The fact that Simic's verse is somewhat rhythmless (but for the line breaks) means that when a failure occurs, you don't just roll past it. For instance, "Evening Chess" ("The Black Queen raised high/In my father's angry hand") clunks because it exists entirely in meanings we've possessed before tackling the poem; all Simic does is bring them to the surface, where they dissolve as soon as we try to make something out of them. On the other hand, this style allows him to build intensity with little strain on the reader, as in "Street of Jewelers", where colour and light briskly accumulate in the back of the mind - it's not until the poem ends that you notice the radiance.

The strongest section of this likely to be award-winning collection comes from "The Book of Gods and Devils", worth looking into in its own right although the key poems are here, foremost among them "Shelley", which is up with "The Lesson" at the summit of his work. In "Shelley", the narrator reads "mellifluous verses" while describing New York street scenes, finally revealing that for him, reading and observance are both forms of short-term relief from isolation. The selections from "Hotel Insomnia" and "A Wedding in Hell", slightly more obvious in their darkness ("Paradise Motel" begins: "Millions were dead; everybody was innocent"), are also of high standard. Thereafter there's a perceptible decline - some of his idiosyncrasies are muted, although the language in poems like "Night Picnic" ("There was the sky, starless and vast-/Home of every one of our dark thoughts") is its own reward. Still, it's a relief that the new poems - especially "Little Night Music" ("I could think of nothing to say./The music over, the night cold") and "The Museum Opens at Midnight" - stand up to the rest of the book. In terms of usefulness, one of the best poetry collections of the year.

Rating: 4 stars
Summary: "History licked the corners of its bloody mouth."

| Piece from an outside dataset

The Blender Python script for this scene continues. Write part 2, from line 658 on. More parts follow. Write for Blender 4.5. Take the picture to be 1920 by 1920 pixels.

Review: One appeal of Simic's work is its deceptive ease: it appears lighter than it is, like Bob Dylan's lyrics although not as funny. To some extent Simic does this to clear room for his famed moralism, since these days the only way that people permit you to go holy on them is if you sucker them into it. He doesn't delve into deep shades of grey - lines like "And then there were no more/As we stood dazed in the burning city,/But, of course, they didn't film that" (in "Cameo Appearance") don't force readers to question their own beliefs. But such lines are moving, because he doesn't use his lived experience as a plea for sympathy; instead, he means to use his experience to broaden ours.

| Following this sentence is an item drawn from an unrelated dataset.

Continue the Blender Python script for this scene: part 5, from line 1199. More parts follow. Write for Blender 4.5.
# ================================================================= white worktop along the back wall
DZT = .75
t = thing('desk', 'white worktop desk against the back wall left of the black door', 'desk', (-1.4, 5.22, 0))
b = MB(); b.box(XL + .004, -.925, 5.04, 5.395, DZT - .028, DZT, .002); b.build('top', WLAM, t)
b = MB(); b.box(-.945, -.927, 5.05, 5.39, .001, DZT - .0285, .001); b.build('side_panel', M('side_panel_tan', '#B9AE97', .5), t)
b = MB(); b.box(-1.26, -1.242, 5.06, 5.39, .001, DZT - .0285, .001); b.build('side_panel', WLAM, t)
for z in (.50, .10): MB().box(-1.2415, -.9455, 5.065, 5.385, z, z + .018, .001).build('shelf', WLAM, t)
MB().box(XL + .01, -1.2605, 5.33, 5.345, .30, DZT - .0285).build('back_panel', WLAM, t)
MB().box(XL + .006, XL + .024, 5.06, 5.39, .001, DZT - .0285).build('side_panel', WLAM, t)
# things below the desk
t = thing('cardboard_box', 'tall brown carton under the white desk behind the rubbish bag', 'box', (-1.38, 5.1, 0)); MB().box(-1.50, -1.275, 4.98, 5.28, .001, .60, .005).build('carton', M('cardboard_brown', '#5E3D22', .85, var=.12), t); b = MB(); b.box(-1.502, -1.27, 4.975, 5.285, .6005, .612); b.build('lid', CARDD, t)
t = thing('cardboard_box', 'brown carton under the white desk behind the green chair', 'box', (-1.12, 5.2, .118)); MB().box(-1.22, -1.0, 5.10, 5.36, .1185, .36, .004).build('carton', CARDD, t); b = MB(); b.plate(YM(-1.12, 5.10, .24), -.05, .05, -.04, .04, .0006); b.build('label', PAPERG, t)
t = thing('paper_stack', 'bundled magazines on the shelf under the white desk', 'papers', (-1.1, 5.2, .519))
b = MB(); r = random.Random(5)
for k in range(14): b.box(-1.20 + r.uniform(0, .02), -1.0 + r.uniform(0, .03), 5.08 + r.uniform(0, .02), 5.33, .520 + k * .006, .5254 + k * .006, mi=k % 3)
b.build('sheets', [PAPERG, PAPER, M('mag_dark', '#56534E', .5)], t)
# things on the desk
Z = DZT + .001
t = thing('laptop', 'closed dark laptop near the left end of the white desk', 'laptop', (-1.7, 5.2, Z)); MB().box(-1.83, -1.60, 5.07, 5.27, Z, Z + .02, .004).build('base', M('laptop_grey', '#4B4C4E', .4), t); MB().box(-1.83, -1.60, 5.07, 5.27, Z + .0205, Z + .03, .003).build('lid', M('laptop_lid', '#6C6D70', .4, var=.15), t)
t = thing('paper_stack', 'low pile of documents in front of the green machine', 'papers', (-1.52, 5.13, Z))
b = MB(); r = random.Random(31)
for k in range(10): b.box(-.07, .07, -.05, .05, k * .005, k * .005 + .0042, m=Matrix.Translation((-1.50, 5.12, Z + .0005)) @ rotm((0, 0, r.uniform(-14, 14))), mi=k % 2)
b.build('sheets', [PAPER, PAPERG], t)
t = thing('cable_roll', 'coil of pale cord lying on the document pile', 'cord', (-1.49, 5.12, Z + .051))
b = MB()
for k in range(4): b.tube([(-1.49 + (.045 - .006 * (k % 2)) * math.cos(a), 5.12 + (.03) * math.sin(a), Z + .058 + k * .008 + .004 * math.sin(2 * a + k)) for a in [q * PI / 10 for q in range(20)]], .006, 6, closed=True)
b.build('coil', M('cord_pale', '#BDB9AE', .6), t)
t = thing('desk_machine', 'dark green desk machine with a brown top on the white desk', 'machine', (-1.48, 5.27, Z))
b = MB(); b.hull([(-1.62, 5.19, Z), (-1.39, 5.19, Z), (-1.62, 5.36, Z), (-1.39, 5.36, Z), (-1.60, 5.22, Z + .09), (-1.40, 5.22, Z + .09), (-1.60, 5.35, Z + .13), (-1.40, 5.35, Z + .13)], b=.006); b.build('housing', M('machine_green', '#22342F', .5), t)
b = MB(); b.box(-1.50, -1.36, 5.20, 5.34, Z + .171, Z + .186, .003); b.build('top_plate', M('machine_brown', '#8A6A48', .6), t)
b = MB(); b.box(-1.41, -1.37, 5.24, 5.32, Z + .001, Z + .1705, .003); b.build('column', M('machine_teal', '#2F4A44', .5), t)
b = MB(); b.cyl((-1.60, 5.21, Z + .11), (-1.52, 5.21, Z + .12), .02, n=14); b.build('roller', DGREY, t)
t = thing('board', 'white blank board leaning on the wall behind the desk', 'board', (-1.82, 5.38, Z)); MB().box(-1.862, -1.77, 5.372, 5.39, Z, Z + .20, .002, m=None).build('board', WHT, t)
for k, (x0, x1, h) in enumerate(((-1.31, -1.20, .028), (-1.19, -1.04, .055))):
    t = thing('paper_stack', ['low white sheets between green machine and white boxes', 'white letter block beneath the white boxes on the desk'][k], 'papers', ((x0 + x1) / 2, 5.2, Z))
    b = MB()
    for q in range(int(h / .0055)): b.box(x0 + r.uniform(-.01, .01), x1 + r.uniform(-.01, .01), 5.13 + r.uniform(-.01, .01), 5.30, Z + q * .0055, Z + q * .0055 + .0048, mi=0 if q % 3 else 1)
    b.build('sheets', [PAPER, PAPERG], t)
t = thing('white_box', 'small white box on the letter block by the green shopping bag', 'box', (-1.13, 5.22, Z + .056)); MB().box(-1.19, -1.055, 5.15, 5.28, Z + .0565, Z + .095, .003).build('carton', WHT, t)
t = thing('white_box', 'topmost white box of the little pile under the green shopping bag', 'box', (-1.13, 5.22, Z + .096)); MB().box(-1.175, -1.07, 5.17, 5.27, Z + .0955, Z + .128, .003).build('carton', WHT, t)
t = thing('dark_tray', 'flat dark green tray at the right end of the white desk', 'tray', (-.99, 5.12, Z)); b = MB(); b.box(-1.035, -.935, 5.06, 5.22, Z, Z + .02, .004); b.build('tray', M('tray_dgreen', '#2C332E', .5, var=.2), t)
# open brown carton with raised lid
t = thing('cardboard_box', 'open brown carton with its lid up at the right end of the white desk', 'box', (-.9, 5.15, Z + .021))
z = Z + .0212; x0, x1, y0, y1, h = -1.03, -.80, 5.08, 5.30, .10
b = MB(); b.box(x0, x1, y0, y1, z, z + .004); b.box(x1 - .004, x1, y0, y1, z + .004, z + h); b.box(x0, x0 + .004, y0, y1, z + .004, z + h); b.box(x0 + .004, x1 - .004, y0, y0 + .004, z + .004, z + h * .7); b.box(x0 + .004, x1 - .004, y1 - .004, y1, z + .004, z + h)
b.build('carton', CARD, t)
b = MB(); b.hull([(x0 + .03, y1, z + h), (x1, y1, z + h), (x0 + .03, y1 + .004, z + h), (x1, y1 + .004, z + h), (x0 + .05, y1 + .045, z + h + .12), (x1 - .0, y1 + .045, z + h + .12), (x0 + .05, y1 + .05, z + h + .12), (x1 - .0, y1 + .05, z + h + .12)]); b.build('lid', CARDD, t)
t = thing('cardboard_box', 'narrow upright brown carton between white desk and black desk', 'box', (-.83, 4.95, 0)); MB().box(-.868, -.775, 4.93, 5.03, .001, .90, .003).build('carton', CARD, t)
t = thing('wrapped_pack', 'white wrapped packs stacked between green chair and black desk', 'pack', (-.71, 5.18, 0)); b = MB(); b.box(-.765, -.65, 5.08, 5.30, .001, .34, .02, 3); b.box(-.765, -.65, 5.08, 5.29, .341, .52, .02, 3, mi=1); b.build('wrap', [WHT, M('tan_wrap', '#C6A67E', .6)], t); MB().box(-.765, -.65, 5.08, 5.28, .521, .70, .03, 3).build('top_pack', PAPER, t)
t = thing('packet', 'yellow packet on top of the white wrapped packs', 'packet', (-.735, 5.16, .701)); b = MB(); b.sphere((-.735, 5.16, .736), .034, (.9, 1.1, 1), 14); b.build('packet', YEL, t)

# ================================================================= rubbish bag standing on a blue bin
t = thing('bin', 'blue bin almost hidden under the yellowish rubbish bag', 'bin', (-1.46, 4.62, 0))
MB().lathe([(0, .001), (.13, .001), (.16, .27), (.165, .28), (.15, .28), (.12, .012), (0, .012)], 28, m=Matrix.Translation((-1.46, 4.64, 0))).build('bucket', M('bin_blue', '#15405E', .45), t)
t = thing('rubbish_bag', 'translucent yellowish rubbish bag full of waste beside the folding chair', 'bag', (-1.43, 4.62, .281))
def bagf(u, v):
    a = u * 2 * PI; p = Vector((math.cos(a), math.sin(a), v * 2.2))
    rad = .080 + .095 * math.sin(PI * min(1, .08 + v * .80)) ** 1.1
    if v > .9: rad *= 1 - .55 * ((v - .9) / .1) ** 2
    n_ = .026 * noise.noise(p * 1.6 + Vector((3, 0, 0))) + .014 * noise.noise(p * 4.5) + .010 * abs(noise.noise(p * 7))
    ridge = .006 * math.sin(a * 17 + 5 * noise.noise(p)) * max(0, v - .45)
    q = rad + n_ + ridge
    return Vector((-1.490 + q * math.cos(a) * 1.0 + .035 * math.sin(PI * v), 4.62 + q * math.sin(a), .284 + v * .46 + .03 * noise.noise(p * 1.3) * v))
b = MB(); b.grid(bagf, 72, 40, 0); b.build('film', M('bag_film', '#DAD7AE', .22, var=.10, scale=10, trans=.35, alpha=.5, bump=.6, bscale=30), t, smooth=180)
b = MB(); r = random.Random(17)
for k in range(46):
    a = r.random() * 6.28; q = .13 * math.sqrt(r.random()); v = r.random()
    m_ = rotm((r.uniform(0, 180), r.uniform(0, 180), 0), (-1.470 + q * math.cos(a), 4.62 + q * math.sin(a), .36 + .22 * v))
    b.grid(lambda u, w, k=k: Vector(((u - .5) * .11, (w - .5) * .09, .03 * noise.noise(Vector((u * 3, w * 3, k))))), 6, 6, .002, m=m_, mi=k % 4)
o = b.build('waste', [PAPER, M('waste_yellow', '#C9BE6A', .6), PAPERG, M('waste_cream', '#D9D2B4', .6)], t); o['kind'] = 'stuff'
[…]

The fact that Simic's verse is somewhat rhythmless (but for the line breaks) means that when a failure occurs, you don't just roll past it. For instance, "Evening Chess" ("The Black Queen raised high/In my father's angry hand") clunks because it exists entirely in meanings we've possessed before tackling the poem; all Simic does is bring them to the surface, where they dissolve as soon as we try to make something out of them. On the other hand, this style allows him to build intensity with little strain on the reader, as in "Street of Jewelers", where colour and light briskly accumulate in the back of the mind - it's not until the poem ends that you notice the radiance.

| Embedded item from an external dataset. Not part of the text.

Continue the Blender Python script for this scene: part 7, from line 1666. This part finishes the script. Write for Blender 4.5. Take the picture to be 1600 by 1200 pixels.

The strongest section of this likely to be award-winning collection comes from "The Book of Gods and Devils", worth looking into in its own right although the key poems are here, foremost among them "Shelley", which is up with "The Lesson" at the summit of his work. In "Shelley", the narrator reads "mellifluous verses" while describing New York street scenes, finally revealing that for him, reading and observance are both forms of short-term relief from isolation. The selections from "Hotel Insomnia" and "A Wedding in Hell", slightly more obvious in their darkness ("Paradise Motel" begins: "Millions were dead; everybody was innocent"), are also of high standard. Thereafter there's a perceptible decline - some of his idiosyncrasies are muted, although the language in poems like "Night Picnic" ("There was the sky, starless and vast-/Home of every one of our dark thoughts") is its own reward. Still, it's a relief that the new poems - especially "Little Night Music" ("I could think of nothing to say./The music over, the night cold") and "The Museum Opens at Midnight" - stand up to the rest of the book. In terms of usefulness, one of the best poetry collections of the year.